Mrs Armah said they were called to board at almost 10:00 pm, and that the company had to combine five batches of travellers on an international flight that later arrived.

"You can imagine what I passed through that day with my baby," the displeased passenger recalled, saying they arrived Lagos at some minutes after 11:00 pm. They waited another two hours before being conveyed from the international wing to pick up their luggage.

"My baby arrived home at 1:00 am the next day," she said.

Another nursing mother, Maryam Mojeed, who shared her November 21 experience with Max Air, said she booked a 3:50 pm Max Air flight from Abuja to Benin, but arrived at her destination at almost 7:00 pm.

"Earlier that day, I was notified that the flight was now moved backward to 3:10 pm which made me hurriedly leave my house in order not to miss the flight," Mrs Mojeed recalled.

The text message she received from the company reads; "Dear Esteemed passenger, this is a follow up reminder that your Max Air flight VM1626 From Abuja-Benin for 21st/11/2021 is rescheduled to depart at 03:10pm., Max Air sincerely apologise for any inconveniences caused by this change. For more Inquiries please Call: 0909 0092 221, 09090092207, 09090092202, 09090092201."

Mrs Mojeed said she arrived at the airport on that day at 2:00 pm, but was surprised that no boarding announcement was made for the 3:10 pm.

While wondering if she had missed the flight announcement, she said she observed that other passengers bearing similar tickets as hers were still seated.

"I began to wonder what was happening since no apologies or whatsoever from them for delaying the flight again," she said. By 4:30 pm, the airline made an announcement that the flight had been delayed by another 30 minutes. They were finally called to board at 5:16 pm.

Often, during the long wait at the boarding terminals of airports, most passengers are forced to spend more on food they never budgeted for, especially as foods and even snacks sold at Nigerian airports are usually more expensive.

Repeated calls to the above help lines designated by Max Air for enquiries were to no avail, as they are all switched off.

Some Nigerians who also experienced similar ordeals recently took to social media to vent their anger.

Wole Olaoye, a victim of delayed flight, posted on his Facebook page recently saying; "Frustrated passengers waiting for another delayed Air Peace flight in Abuja this morning.
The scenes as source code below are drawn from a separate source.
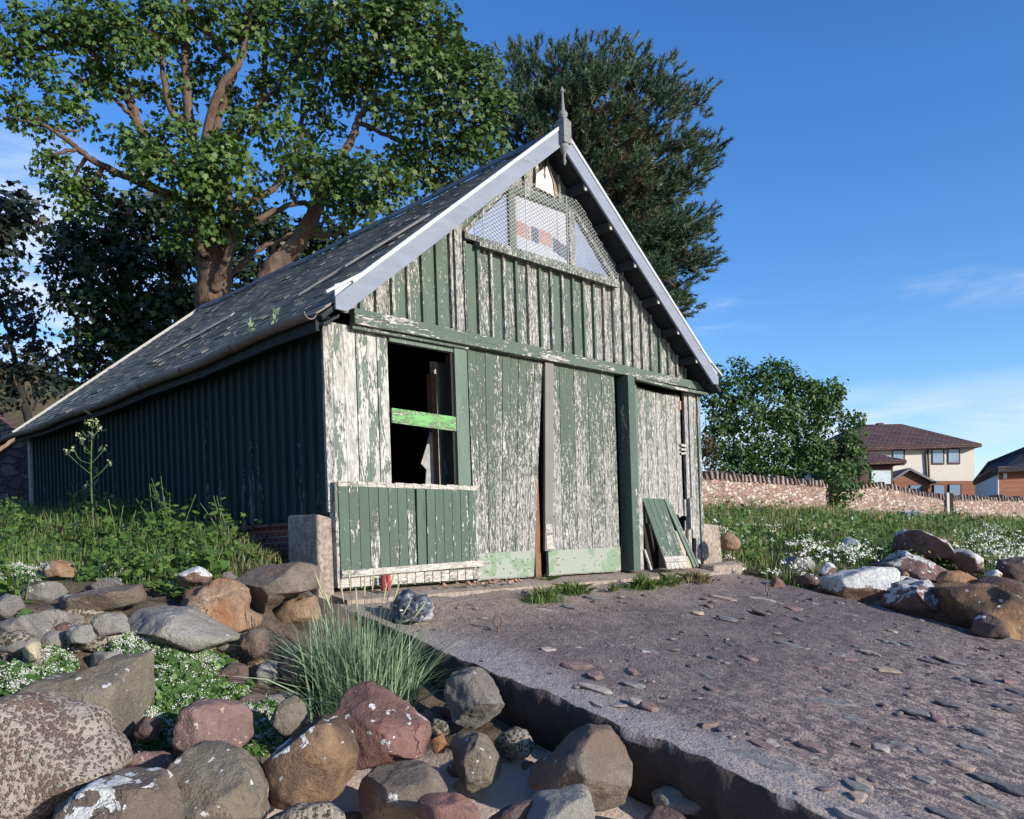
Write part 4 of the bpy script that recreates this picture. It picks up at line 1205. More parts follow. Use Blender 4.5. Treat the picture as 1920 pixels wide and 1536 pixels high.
KEY = [(1440, 1433, .32, .09, 0, 2.5), (1555, 1318, .20, .10, 0, 0.1), (1430, 1400, .10, .07, 1, 2.2), (1405, 1333, .16, .08, 0, 2.9), (1115, 1292, .13, .06, 4, 2.7), (1215, 1325, .09, .06, 1, 2.4), (1603, 1476, .10, .06, 0, 2.4),
       (1605, 1268, .13, .05, 1, 2.6), (1450, 1225, .13, .07, 1, 2.6), (1405, 1235, .09, .05, 1, 2.4), (1850, 1462, .12, .06, 3, 2.5), (1855, 1508, .12, .06, 0, 2.5), (1802, 1437, .12, .06, 2, 2.6), (1735, 1465, .07, .06, 0, 2.4), (1718, 1338, .12, .06, 0, 2.7),
       (1520, 1400, .11, .07, 1, 2.3), (1835, 1410, .13, .07, 0, 2.6), (1845, 1375, .11, .07, 0, 2.3), (1355, 1122, .16, .09, 2, 2.7), (1425, 1124, .19, .07, 4, 2.8), (1360, 1160, .13, .06, 0, 2.6), (1480, 1210, .14, .06, 0, 2.7), (1585, 1152, .18, .07, 0, 2.7),
       (1665, 1205, .13, .05, 0, 2.5), (1745, 1242, .13, .06, 3, 2.7), (1835, 1278, .10, .06, 3, 2.4), (1915, 1300, .14, .06, 3, 2.4), (1630, 1225, .11, .05, 4, 2.5), (1340, 1295, .09, .05, 1, 2.3), (1395, 1280, .08, .05, 1, 2.6), (1215, 1222, .15, .05, 0, 2.7),
       (1105, 1185, .10, .05, 1, 2.5), (1020, 1146, .12, .07, 4, 2.6), (1070, 1140, .10, .06, 0, 2.6), (1780, 1322, .11, .05, 3, 2.7), (1890, 1330, .12, .06, 3, 2.5), (1650, 1375, .10, .05, 1, 2.3), (1690, 1400, .10, .05, 0, 2.6), (1620, 1530, .12, .06, 3, 2.6), (1770, 1530, .11, .06, 3, 2.4), (1900, 1480, .12, .06, 3, 2.4)]
for i, (px, py, a, bq, mi, rot) in enumerate(KEY):
    q = slip_at(px, py)
    bedded(q[0], q[1], a, bq, 0.030, rot - YAW, SM[mi], i)
cnt = 0
while cnt < 59:
    px, py = rg.uniform(960, 1920), rg.uniform(1120, 1536)
    q = slip_at(px, py)
    if not (-0.05 < q[0] < 6.3 and -6 < q[1] < -0.5): continue
    s = rg.uniform(0.04, 0.085)
    bedded(q[0], q[1], s * rg.uniform(1, 1.8), s * rg.uniform(.6, 1), 0.026, rg.uniform(0, 3.14), SM[rg.choice([0, 0, 1, 1, 2, 3, 4, 4])], 100 + cnt)
    cnt += 1
P2 = []
for i in range(420):
    x, y = rg.uniform(-.1, 6.4), -0.4 - 5.6 * rg.random()
    P2.append((x, y))
b = MB(130)
V2, F2 = ICO[2]
for x, y in P2:
    s = rg.uniform(0.010, 0.028)
    c, sn = math.cos(rg.random() * 3), math.sin(rg.random() * 3)
    W = V2 * (s * rg.uniform(1, 1.9), s, s * 0.45)
    b.add([(x + p[0] * c - p[1] * sn, y + p[0] * sn + p[1] * c, slip_z(y) + 0.004 + p[2]) for p in W], F2)
def pebble_mat():
    m, t, bb = new_mat('bedded_pebbles', 0.85, 0.25)
    r = attr(t)
    c = MIX(t, STEP(t, r, 0.0, 0.5), (0.10, 0.09, 0.095), (0.20, 0.155, 0.14))
    c = MIX(t, STEP(t, r, 0.6, 1.0), c, (0.30, 0.25, 0.22))
    _set(t, bb.inputs['Base Color'], c)
    return m
tag(b.build('pebbles', pebble_mat(), slip), kind='stuff')

# mooring rings
def ring(px, py, label, tilt):
    q = slip_at(px, py)
    t = empty('mooring_ring', tuple(q), label, 'mooring ring', 'iron rings set in the slipway')
    b = MB(131)
    b.tube([(0, 0, -0.03), (0, 0, 0.055)], 0.012, 8)
    b.build('shank', M_iron, t)
    b = MB(132)
    rr = 0.036
    d = RT * math.cos(tilt) + FW * math.sin(tilt)
    b.tube([tuple(d * rr * math.cos(a) + np.array([0, 0, 0.095 + 0.048 * math.sin(a)])) for a in np.linspace(0, 2 * math.pi, 21)], 0.009, 8, cap=False)
    b.build('ring', M_iron, t)
ring(934, 1186, 'rusty iron ring standing up near the left edge of the slipway', 0.2)
ring(1440, 1117, 'grey iron ring standing up at the right top corner of the slipway', 0.5)

# ------------------------------------------------------------------ boulders
def rock(label, pts, d, m, seed, T=None, facets=5, group=None, sub=5, pn=2.5, rough=0.05, cat='boulder', name='boulder'):
    pts = np.array(pts, float)
    uv = np.array([uv_of(*p) for p in pts]) * d
    c = (uv.max(0) + uv.min(0)) / 2
    w_, h_ = np.ptp(uv, axis=0)
    if T is None: T = 0.42 * math.sqrt(w_ * h_)
    q = uv - c
    V, F = ICO[sub]
    r = random.Random(seed)
    V = V / (np.sum(np.abs(V) ** pn, 1) ** (1 / pn))[:, None]
    a, bq, cc = V[:, 0], V[:, 1], V[:, 2]
    rho = np.hypot(a, bq)
    th = np.arctan2(bq, a)
    D = np.stack([np.cos(th), np.sin(th)], 1)
    Rr = np.zeros(len(V))
    n = len(q)
    for i in range(n):
        p0, e = q[i], q[(i + 1) % n] - q[i]
        den = D[:, 0] * e[1] - D[:, 1] * e[0]
        den = np.where(np.abs(den) < 1e-9, 1e-9, den)
        tt = (p0[0] * e[1] - p0[1] * e[0]) / den
        ss = (p0[0] * D[:, 1] - p0[1] * D[:, 0]) / den
        ok = (tt > 0) & (ss >= -1e-6) & (ss <= 1 + 1e-6)
        Rr = np.where(ok & (tt > Rr), tt, Rr)
    Rr = np.where(Rr <= 0, 0.3 * min(w_, h_), Rr)
    # smooth the outline a little
    order = np.argsort(th)
    ext = np.concatenate([Rr[order][-40:], Rr[order], Rr[order][:40]])
    k = 11 if sub >= 4 else 5
    Rr[order] = np.convolve(ext, np.ones(k) / k, 'same')[40:-40]
    prof = np.minimum(rho, 1.0)
    X = D * (Rr * prof)[:, None]
    L = np.stack([X[:, 0], X[:, 1], cc * T], 1)
    for _ in range(facets + 1):
        nn = unit(np.array([r.gauss(0, 0.7), r.gauss(0.15, 0.7), abs(r.gauss(0.5, 0.5))]))
        s = L @ nn
        lim = s.max() * r.uniform(0.60, 0.86)
        over = np.maximum(s - lim, 0)
        L -= np.outer(over * 0.96, nn)
    S = min(w_, h_)
    W = np.outer(L[:, 0], RT) + np.outer(L[:, 1], UP) - np.outer(L[:, 2], FW)
    nd = unit(W)
    off = Vector((seed * 3.1, seed * 1.7, seed * 0.9))
    disp = np.array([noise.fractal(Vector(p / S * 1.8) + off, 0.62, 2.1, 7) * 0.9 - 0.6 * abs(noise.noise(Vector(p / S * 2.3) + off)) - 0.25 * abs(noise.noise(Vector(p / S * 6.5) + off)) - 0.05 for p in W])
    W += nd * (disp * S * rough)[:, None]
    ctr = CAM + FW * (d + 0.25 * T) + RT * c[0] + UP * c[1]
    me = bpy.data.meshes.new(name); me.from_pydata([tuple(p) for p in W], [], F)
    o = link(name, me, RM[m], None, tuple(ctr), True)
    return tag(o, label, cat, group)
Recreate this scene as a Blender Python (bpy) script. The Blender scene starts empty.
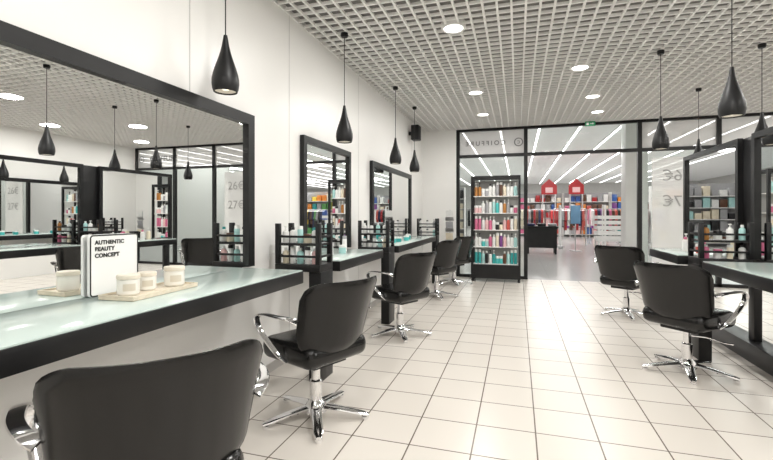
import bpy, bmesh, math, random
from mathutils import Vector, Matrix
random.seed(7)
S = bpy.context.scene
C = S.collection
PI = math.pi
S.view_settings.view_transform = 'Standard'

# ------------------------------------------------------------------ materials
def M(name, col, rough=.5, metal=0., var=.05, scale=6., bump=0., coat=0., emit=0., spec=.5):
    m = bpy.data.materials.new(name); m.use_nodes = True
    nt = m.node_tree; b = nt.nodes['Principled BSDF']
    tc = nt.nodes.new('ShaderNodeTexCoord'); nz = nt.nodes.new('ShaderNodeTexNoise')
    nz.inputs['Scale'].default_value = scale; nz.inputs['Detail'].default_value = 3
    nt.links.new(tc.outputs['Object'], nz.inputs['Vector'])
    rp = nt.nodes.new('ShaderNodeValToRGB')
    lo = [max(0, c * (1 - var)) for c in col]; hi = [min(1, c * (1 + var)) for c in col]
    rp.color_ramp.elements[0].position = .3; rp.color_ramp.elements[1].position = .7
    rp.color_ramp.elements[0].color = (*lo, 1); rp.color_ramp.elements[1].color = (*hi, 1)
    nt.links.new(nz.outputs['Fac'], rp.inputs['Fac'])
    nt.links.new(rp.outputs['Color'], b.inputs['Base Color'])
    b.inputs['Roughness'].default_value = rough; b.inputs['Metallic'].default_value = metal
    b.inputs['Coat Weight'].default_value = coat; b.inputs['Specular IOR Level'].default_value = spec
    if emit:
        nt.links.new(rp.outputs['Color'], b.inputs['Emission Color'])
        b.inputs['Emission Strength'].default_value = emit
    if bump:
        bp = nt.nodes.new('ShaderNodeBump'); bp.inputs['Strength'].default_value = bump
        bp.inputs['Distance'].default_value = .002
        n2 = nt.nodes.new('ShaderNodeTexNoise'); n2.inputs['Scale'].default_value = 260
        nt.links.new(tc.outputs['Object'], n2.inputs['Vector'])
        nt.links.new(n2.outputs['Fac'], bp.inputs['Height']); nt.links.new(bp.outputs['Normal'], b.inputs['Normal'])
    return m

def tile_mat(name, c1, c2, mortar, size, off=(0, 0), ms=.004, rough=.3, spec=.5):
    m = bpy.data.materials.new(name); m.use_nodes = True
    nt = m.node_tree; b = nt.nodes['Principled BSDF']
    tc = nt.nodes.new('ShaderNodeTexCoord'); mp = nt.nodes.new('ShaderNodeMapping')
    mp.inputs['Location'].default_value = (off[0], off[1], 0)
    br = nt.nodes.new('ShaderNodeTexBrick'); br.offset = 0; br.squash = 1
    br.inputs['Scale'].default_value = 1; br.inputs['Brick Width'].default_value = size
    br.inputs['Row Height'].default_value = size; br.inputs['Mortar Size'].default_value = ms
    br.inputs['Mortar Smooth'].default_value = .1
    br.inputs['Color1'].default_value = (*c1, 1); br.inputs['Color2'].default_value = (*c2, 1)
    br.inputs['Mortar'].default_value = (*mortar, 1)
    nt.links.new(tc.outputs['Object'], mp.inputs['Vector']); nt.links.new(mp.outputs['Vector'], br.inputs['Vector'])
    nt.links.new(br.outputs['Color'], b.inputs['Base Color'])
    bp = nt.nodes.new('ShaderNodeBump'); bp.inputs['Strength'].default_value = .4; bp.inputs['Distance'].default_value = .003
    bp.invert = True
    nt.links.new(br.outputs['Fac'], bp.inputs['Height']); nt.links.new(bp.outputs['Normal'], b.inputs['Normal'])
    b.inputs['Roughness'].default_value = rough; b.inputs['Specular IOR Level'].default_value = spec
    return m

def glass_mat(name, tint=(.95, .98, .97)):
    m = bpy.data.materials.new(name); m.use_nodes = True
    nt = m.node_tree; nt.nodes.remove(nt.nodes['Principled BSDF']); out = nt.nodes['Material Output']
    tr = nt.nodes.new('ShaderNodeBsdfTransparent'); tr.inputs['Color'].default_value = (*tint, 1)
    gl = nt.nodes.new('ShaderNodeBsdfGlossy'); gl.inputs['Roughness'].default_value = .02
    lw = nt.nodes.new('ShaderNodeLayerWeight'); lw.inputs['Blend'].default_value = .12
    mx = nt.nodes.new('ShaderNodeMixShader')
    mu = nt.nodes.new('ShaderNodeMath'); mu.operation = 'MULTIPLY'; mu.inputs[1].default_value = .6
    nt.links.new(lw.outputs['Fresnel'], mu.inputs[0]); nt.links.new(mu.outputs[0], mx.inputs['Fac'])
    nt.links.new(tr.outputs[0], mx.inputs[1]); nt.links.new(gl.outputs[0], mx.inputs[2])
    nt.links.new(mx.outputs[0], out.inputs['Surface'])
    return m

def film_mat(name, col, opacity):
    m = bpy.data.materials.new(name); m.use_nodes = True
    nt = m.node_tree; b = nt.nodes['Principled BSDF']; out = nt.nodes['Material Output']
    b.inputs['Base Color'].default_value = (*col, 1); b.inputs['Roughness'].default_value = .5
    tc = nt.nodes.new('ShaderNodeTexCoord'); nz = nt.nodes.new('ShaderNodeTexNoise'); nz.inputs['Scale'].default_value = 3
    mr = nt.nodes.new('ShaderNodeMapRange'); mr.inputs['To Min'].default_value = opacity - .03; mr.inputs['To Max'].default_value = opacity + .03
    tr = nt.nodes.new('ShaderNodeBsdfTransparent'); mx = nt.nodes.new('ShaderNodeMixShader')
    nt.links.new(tc.outputs['Object'], nz.inputs['Vector']); nt.links.new(nz.outputs['Fac'], mr.inputs['Value']); nt.links.new(mr.outputs[0], mx.inputs['Fac'])
    nt.links.new(tr.outputs[0], mx.inputs[1]); nt.links.new(b.outputs[0], mx.inputs[2]); nt.links.new(mx.outputs[0], out.inputs['Surface'])
    return m

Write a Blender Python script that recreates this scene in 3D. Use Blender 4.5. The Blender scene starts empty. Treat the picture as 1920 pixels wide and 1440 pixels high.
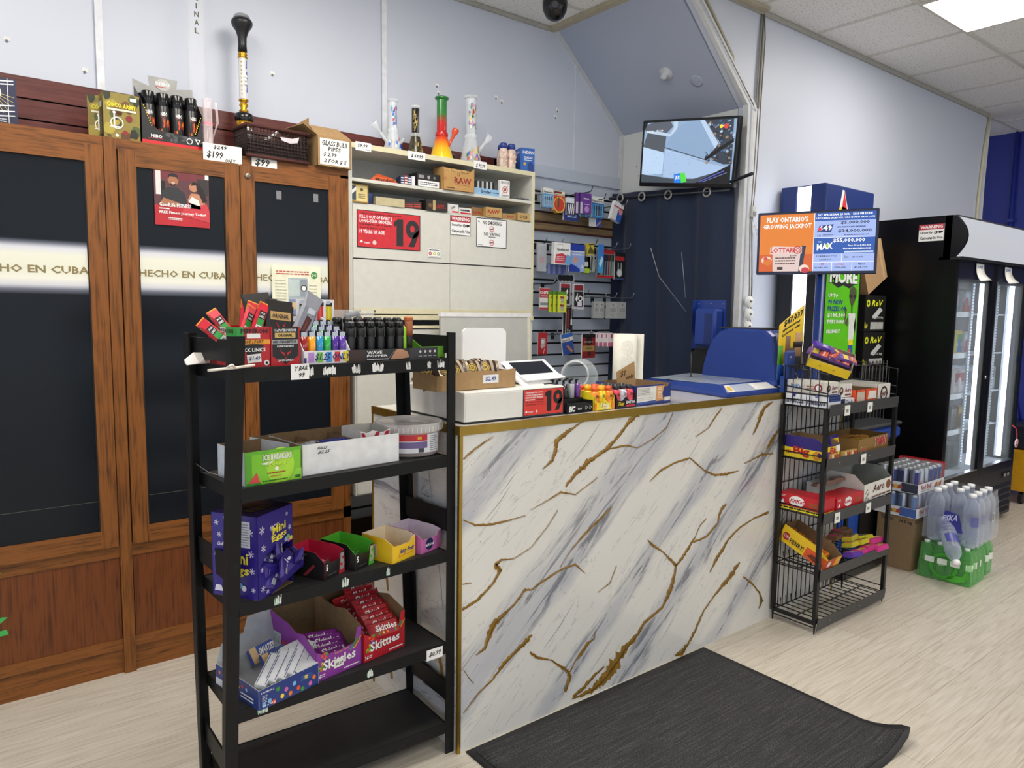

"When will Air Peace be called to order by the authorities? TV adverts are utter rubbish when you can't run a simple schedule! Bleeding shame! FAAN," Mr Olaoye wrote.

Koonlay Perse, another user said "I'm not surprised! Our local airlines are not better than "Molue" buses plying Lagos roads!! I'm yet to remember a local flight I had in Nigeria that performed punctiliously on time."

In another post, Segun Basorun, said: "Quite unfortunate and very frustrating. Landed Abuja yesterday on Aero at 11.45 pm, a supposedly 5pm flight. No apologies no nothing. I think it's time we have a systematic response to this madness by Nigerian airlines. Imagine, the first flight? I pity all those on Airpeace flights today."

"So disheartening to the say the least Sir. Especially, when you realise that even with the massive outcries and cascades of complaints by passengers, nothing have been done by the authorities involved. With the kind of government support and public good will air peace has been enjoying, it is just unbelievable the way they treat passengers,"Lucious Kelechi wrote.

Poor Regulation

The Minister of Aviation, Hadi Sirika, in July had announced that airlines shall reimburse passengers after a two-hour delay. It is not clear how that directive has been enforced.

Sam Adurogboye, the general manager of the Nigerian Civil Aviation Authority, urged passengers to take advantage of available consumer protection laws, including compensations for denied boarding, delays and cancellations of flights.

He, however, explained that it is not all delays or cancellations that are not excusable. Some he said are caused by adverse weather conditions or technical issues or safety related issues.

"Flight would be delayed till it is safe to operate. But the aairline is duty-bound to notify their passengers on time," he said.

Calls and WhatsApp messages sent to Henrietta Yakubu, the spokesperson of the Federal Airport Authority of Nigeria, FAAN, were unanswered.